Kamusal kelimesi ortaçağ fermanlarında “hükmetme, hükmetmeyle ilgili” anlamında, publicus (kamusal) kelimesiyle eşanlamlı olarak kullanılmaktadır. “Hükmeden adına el koymak” publicare olarak ifade edilmekteydi. İlk olarak ‘Res publica’ olarak kullanılan kamusal kelimesi o dönemde ‘ortak fayda’ ve ‘ortak varlık’ anlamına geliyordu” (Geuss, 2003, s.51). Kamu sözcüğünün bir başka tanımı da şu şekildedir; “Devlete ait, halka ait, umuma ait, genel, yaygın. Sözcük etimolojik olarak herkesin önünde olmayla (pubes-entis), aynı zamanda açıklıkla, açık olmayla (de publico: toplum hesabına, in publico: açıkça herkesin önünde, publice: devlet adına, hesabına, hep beraber, birlikte) bağlantılı” (Kabaağaç, 1995, s. 490-491). Sözlükteki tanımlara baktığımızda, kamunun halkı işaret etmesi kadar, devlet ve devlete ait olanı da anlattığını görürüz. Bu şekliye “özel karşıtı” bir anlama da sahiptir. Bu durumun sebebi, kavramın özünde yer alan “alenilik, herkese açıklık” gibi unsurlardır. Özel kelimesinin latince açılımına baktığımızda şu açıklamayı görürüz: “Privatim: kişisel, bireysel olarak, özel olarak; evde; privatus: resmi olmayan, kişi için özelliği olan, bireysel, kişisel, özel, hususi, mahrem” (Kabaağaç, 2005, s. 149).

tariflemek için kullanılan kamusal mekanla da sıkça karıştırılmaktadır.

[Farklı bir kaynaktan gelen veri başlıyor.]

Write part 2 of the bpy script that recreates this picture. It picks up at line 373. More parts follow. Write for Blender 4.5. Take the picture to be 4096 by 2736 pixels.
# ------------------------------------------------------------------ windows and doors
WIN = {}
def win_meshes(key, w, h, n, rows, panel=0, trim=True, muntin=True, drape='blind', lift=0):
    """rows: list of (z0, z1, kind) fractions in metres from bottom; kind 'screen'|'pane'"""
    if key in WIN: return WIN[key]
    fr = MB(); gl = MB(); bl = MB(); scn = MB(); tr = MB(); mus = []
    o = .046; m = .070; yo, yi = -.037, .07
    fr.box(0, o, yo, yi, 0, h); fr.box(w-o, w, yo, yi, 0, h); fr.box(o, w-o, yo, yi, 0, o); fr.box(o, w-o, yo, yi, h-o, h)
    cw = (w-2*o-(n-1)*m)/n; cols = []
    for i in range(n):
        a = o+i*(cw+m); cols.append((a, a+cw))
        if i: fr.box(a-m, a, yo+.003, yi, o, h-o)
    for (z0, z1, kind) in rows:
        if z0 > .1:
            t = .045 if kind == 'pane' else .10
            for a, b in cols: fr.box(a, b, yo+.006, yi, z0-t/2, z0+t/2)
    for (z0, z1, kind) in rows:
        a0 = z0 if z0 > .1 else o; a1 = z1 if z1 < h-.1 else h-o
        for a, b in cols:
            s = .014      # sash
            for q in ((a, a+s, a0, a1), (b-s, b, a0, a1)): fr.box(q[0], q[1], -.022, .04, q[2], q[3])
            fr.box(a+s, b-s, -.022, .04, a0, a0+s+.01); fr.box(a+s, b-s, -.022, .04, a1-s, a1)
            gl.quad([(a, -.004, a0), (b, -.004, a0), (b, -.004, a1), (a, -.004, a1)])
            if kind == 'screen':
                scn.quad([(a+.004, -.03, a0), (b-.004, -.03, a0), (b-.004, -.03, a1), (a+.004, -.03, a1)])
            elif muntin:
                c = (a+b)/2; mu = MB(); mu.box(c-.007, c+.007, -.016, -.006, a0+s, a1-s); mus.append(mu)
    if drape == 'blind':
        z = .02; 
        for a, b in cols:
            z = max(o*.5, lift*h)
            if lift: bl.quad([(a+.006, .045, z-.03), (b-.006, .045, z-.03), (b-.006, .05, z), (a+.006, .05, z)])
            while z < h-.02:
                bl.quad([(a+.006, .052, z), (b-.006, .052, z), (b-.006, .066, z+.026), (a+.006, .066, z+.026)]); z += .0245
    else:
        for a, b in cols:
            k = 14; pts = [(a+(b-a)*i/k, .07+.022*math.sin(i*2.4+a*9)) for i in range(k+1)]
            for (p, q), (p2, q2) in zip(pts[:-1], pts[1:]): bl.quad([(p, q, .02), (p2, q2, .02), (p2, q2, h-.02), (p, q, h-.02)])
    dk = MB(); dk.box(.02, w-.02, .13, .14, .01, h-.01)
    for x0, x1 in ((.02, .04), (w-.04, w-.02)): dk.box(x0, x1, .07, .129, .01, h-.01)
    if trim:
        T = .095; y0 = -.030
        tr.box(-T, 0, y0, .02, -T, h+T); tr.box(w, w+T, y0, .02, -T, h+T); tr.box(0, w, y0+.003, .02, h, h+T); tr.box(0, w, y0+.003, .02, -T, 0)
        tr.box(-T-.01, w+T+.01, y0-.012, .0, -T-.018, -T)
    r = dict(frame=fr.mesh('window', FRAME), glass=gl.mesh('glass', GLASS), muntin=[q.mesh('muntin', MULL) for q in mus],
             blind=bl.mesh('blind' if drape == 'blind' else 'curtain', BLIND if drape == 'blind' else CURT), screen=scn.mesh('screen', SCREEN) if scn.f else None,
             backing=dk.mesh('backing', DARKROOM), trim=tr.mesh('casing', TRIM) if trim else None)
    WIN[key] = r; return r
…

Arkitera.com’da yayınlanan “Kamusal Mimarlıkta Muhafazakarlık” başlıklı gündem dosyasında Ömer Kanıpak, kamusal alan ve kamusal mekan farklılığını şu sözlerle açıklar:

Kamusal alanın, modern toplumlarda bağımsız sivil kuruluşlar tarafından oluşturulan, eleştirel ve özgürleştirici ifadenin hayat bulduğu metaforik platformlar olarak görmemiz gerektiğini gördük. Kamusal mekan ise, özellikle biz mimarların gözünden nispeten daha tanımlı ama yine de henüz sınırları ve potansiyelleri tam belirlenmemiş bir kavram. Yine de kamusal mekan denince, toplumda herhangi bir ayrım yapılmadan her bireyin kullanımı düşünülerek yapılmış açık veya kapalı mekanlar algılanır. Çoğu kez bu tip mekanların sahibi ve işleticisi devlet veya yerel yönetimler olduğu için de (adliyeler, toplu taşıma istasyonları, okullar vb.) yanlış bir ifade ile bu mekanlar kamusal alan olarak adlandırılırlar. (Kanıpak, 2007, URL-4)

Habermas’a göre kamusal alanın en önemli özelliği devlet ideolojisinden bağımsız olması, hatta devlet ideolojisinin karşısında duracak tartışmaların üretildiği bağımsız ve özgürlükçü mekanlar olmasıydı. Yani bu alanlar sivil örgütlenmeler tarafından oluşturulmalı, insanlar tamamen özgür ve eşit bir paylaşım ve tartışma içerisinde kamuoyu oluşturabiliyor olmalı idi. Fakat Habermas’ın kamu tanımına ve batıdaki çıkış anlamlarının aksine, Türkçe’de yaygın kanı olarak kamu kavramı devlete ait, resmi, bürokratik çağrışımlar yapar. Kamusal mekan ise; genel olarak mimar ve plancıların, açık veya kapalı, ev vb. özel mekanların dışında, insanların bir arada ve ilişki içerisinde olduğu, Pazar, okul, hastane, caddeler, sokaklar, kent meydanları, devlet daireleri gibi; sahibi veya işletmecilerinin devlet kurum ve kuruluşları olduğu alanlardır. Dolayısıyla, daha geniş bir anlamlar bütününe sahip olduğu için kamusal alan kamusal mekan kavramını kapsıyor denilebilmektedir.